Mais l’originalité formidable du métrage est de faire de cette histoire balisée un pari formel, avec peu de moyens et beaucoup d’imagination. Rejetant le réalisme, Shinoda fait des plans très composés, à la limite du formalisme, dans lesquels le cadre agit comme une prison, cadre relayé par des barreaux et une infinie variation de lignes verticales (et, moins souvent, horizontales). Ainsi conçue, l’image enserre les personnages dans un réseau proche de l’abstraction dont ils ne peuvent s’échapper qu’en courant vers la mort. Les gros plans, superbement éclairés, découpent des visages en clair-obscur et alternent avec d’autres, tout aussi graphiques, qui jouent d’une construction savante et souvent figée.
Cette esthétique très travaillée peut séduire. Elle courrait le risque de la gratuité si Shinoda ne mêlait à ce formalisme un travail sur l’érotisme (les étreintes sont magnifiques) et une caractérisation forte des personnages : Jihei est plaintif, hésitant, lâche en partie, toujours prêt à obéir à l’autorité présente, alors que les deux femmes (interprétées par la même actrice) ne sont que puissance et dévouement.

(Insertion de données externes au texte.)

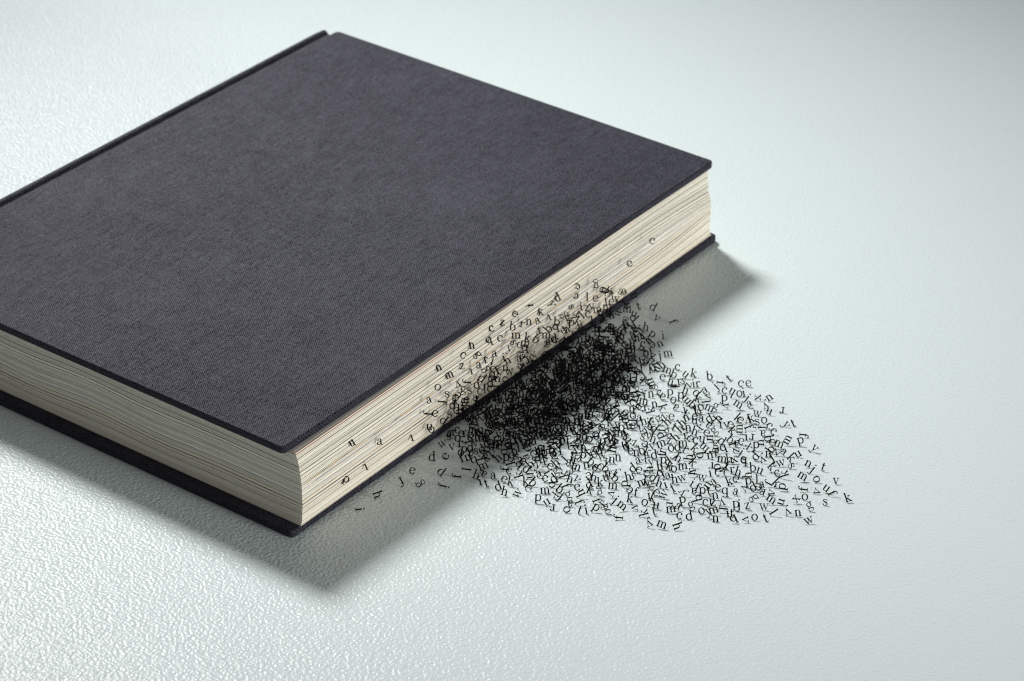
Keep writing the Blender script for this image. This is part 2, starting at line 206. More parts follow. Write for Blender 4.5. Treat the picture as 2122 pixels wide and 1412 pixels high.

Si Koharu semble renoncer à son amant, c’est pour sauver l’épouse et Jihei lui-même, ce qu’il ne comprend pas. Et pourtant, en quelque sorte, la fin l’épargne, puisqu’il prend une décision et s’y tient, permettant au film de se conclure en revenant au début, l’exposition des corps.
Sans doute y a-t-il beaucoup de subtilités, propres à la société et à la culture japonaises, qui nous échappent. Peut-être même peut-on trouver longues les jérémiades des personnages. Mais Double suicide à Amijima reste une œuvre forte, exigeante par ses partis pris esthétiques qui ne cessent d’entraver la narration sans pour autant aller jusqu’au détachement complet. Une expérience, en somme, austère et passionnante.